Mitigation and Monitoring

    Several commenters voiced concerns that the final guidance does not 
adequately address mitigation and monitoring. Some commenters noted 
that agencies often fail to follow through on mitigation strategies 
throughout the programmatic NEPA process, and solely focus on 
mitigation at the broad-level review. These commenters also recommend 
that agencies be required to incorporate not only monitoring but also 
triggers and methods to update mitigation requirements depending on the 
monitoring results. Some of these commenters also requested that CEQ 
provide more direction about the necessity of mitigation monitoring and 
adaptive management in the context of environmental review.
    The CEQ regulations provide a framework for mitigating adverse 
environmental impacts. Mitigation and monitoring are key components of 
NEPA regardless of whether the NEPA process is programmatic. The final 
guidance recognizes that programmatic NEPA reviews provide an 
opportunity for agencies to incorporate comprehensive mitigation 
planning and monitoring strategies into the Federal policymaking 
process at a broad or strategic, rather than specific or site-by-site, 
level. New language has been added to include recognition that best 
management practices, adaptive management practices, and standard 
operating procedures may also be incorporated.
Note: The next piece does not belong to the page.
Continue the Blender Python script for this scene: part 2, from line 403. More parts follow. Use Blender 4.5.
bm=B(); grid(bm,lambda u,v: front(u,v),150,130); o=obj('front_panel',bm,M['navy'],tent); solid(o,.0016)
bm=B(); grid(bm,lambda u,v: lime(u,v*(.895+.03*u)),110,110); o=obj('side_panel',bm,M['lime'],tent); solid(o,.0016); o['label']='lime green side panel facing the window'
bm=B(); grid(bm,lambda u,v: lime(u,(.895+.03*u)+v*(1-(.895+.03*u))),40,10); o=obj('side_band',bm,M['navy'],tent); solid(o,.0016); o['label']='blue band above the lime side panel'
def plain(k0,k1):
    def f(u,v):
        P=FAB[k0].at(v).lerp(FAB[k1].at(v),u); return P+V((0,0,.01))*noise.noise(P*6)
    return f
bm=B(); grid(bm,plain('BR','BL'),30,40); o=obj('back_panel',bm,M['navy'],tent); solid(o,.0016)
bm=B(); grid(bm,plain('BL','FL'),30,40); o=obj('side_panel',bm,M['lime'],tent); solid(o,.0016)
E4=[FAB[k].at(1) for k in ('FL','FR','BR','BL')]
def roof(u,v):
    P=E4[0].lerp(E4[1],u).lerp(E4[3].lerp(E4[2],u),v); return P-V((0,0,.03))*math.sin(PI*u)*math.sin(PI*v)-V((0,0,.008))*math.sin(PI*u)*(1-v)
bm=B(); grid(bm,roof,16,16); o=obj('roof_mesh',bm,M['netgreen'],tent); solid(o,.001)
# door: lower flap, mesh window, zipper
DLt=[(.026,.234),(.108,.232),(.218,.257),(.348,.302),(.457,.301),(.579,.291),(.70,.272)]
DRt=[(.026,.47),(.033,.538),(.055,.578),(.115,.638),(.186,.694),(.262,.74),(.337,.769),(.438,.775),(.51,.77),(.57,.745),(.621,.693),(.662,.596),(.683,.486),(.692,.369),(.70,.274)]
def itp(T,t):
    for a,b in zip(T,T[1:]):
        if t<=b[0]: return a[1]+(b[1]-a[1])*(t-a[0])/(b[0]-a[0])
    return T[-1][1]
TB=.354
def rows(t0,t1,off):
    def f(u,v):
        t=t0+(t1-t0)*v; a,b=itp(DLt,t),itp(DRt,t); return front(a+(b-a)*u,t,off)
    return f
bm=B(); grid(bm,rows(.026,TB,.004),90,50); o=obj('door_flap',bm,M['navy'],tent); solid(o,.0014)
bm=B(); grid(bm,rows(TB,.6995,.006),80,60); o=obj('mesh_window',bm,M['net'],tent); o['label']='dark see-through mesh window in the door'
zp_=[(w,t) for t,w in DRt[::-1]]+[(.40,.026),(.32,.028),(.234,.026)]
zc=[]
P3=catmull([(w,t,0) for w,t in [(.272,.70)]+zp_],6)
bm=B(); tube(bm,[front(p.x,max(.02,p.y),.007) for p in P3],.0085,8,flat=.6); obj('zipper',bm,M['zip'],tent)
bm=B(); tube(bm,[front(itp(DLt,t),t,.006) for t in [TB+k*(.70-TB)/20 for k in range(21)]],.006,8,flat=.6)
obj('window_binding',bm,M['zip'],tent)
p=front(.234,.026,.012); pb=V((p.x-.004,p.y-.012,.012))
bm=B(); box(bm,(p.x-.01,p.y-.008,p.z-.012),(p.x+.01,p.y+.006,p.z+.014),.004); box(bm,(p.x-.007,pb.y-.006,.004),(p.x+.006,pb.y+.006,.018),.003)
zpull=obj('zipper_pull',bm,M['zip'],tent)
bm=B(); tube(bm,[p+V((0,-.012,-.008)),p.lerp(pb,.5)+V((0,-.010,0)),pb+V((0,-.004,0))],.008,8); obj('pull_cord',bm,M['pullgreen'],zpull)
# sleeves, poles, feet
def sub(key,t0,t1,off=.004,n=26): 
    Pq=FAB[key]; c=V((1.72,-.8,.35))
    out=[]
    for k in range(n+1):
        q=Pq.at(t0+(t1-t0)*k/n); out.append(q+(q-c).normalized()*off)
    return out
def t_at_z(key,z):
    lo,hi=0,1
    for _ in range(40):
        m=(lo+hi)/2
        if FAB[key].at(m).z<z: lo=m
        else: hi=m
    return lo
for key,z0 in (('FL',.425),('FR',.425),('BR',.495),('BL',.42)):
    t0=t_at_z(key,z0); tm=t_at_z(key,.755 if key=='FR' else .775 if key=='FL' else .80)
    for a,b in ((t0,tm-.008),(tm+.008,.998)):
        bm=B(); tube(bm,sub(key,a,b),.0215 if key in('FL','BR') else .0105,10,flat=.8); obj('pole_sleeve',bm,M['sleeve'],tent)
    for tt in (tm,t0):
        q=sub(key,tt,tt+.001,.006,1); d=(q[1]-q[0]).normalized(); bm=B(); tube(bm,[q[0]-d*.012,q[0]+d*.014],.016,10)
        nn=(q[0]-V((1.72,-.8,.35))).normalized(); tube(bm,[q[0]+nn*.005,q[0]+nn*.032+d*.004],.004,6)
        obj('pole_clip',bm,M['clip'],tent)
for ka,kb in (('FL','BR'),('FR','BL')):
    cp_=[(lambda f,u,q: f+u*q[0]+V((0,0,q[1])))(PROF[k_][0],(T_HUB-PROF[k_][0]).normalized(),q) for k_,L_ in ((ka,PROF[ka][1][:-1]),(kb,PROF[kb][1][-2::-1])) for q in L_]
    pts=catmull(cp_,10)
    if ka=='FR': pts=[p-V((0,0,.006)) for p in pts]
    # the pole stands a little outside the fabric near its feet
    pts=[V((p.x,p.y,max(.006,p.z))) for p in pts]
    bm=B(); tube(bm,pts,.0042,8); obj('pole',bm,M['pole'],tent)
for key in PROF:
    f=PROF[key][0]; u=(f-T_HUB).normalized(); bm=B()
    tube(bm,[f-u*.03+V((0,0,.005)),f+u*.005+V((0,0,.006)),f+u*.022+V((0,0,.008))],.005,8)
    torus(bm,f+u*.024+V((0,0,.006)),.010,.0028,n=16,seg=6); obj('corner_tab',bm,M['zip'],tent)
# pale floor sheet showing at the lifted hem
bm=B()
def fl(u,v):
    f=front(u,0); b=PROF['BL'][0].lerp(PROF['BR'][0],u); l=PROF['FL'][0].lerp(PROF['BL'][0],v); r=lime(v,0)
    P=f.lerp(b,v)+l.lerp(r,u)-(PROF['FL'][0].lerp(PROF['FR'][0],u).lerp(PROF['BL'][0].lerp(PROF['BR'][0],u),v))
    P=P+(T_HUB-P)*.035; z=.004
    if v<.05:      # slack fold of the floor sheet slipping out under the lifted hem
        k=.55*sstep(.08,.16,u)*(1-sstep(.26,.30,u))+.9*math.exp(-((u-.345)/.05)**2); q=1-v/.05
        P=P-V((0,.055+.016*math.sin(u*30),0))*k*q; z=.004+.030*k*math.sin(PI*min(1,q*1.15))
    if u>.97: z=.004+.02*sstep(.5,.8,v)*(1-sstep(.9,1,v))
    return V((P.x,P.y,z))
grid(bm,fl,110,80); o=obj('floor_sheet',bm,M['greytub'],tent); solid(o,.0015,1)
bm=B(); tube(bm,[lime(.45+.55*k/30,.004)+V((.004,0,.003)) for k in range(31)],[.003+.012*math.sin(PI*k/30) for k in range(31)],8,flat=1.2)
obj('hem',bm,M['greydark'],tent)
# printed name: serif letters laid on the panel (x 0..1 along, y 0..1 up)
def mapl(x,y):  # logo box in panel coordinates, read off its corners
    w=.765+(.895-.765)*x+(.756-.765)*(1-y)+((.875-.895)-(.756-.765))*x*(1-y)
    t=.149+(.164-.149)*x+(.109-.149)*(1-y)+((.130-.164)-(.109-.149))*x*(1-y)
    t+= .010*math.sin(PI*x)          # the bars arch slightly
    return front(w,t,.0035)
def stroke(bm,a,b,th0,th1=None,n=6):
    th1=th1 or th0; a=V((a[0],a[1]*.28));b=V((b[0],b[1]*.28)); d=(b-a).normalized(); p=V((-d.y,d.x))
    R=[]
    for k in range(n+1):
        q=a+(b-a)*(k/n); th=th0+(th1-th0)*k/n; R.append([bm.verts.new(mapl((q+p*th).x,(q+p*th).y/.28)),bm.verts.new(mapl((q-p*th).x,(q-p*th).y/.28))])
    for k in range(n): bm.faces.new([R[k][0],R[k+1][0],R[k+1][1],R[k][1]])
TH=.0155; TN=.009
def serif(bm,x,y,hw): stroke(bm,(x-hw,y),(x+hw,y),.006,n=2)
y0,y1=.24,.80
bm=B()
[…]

The final guidance now 
notes that adaptive management can provide the basis for an agency to 
change the course of implementation without the need for developing 
supplemental NEPA reviews and the associated documentation.

(Authority: 42 U.S.C. 4332, 4342, 4344 and 40 CFR parts 1500, 1501, 
1502, 1503, 1505, 1506, 1507, and 1508)

    Dated: December 18, 2014.
Brenda Mallory,
General Counsel, Council on Environmental Quality.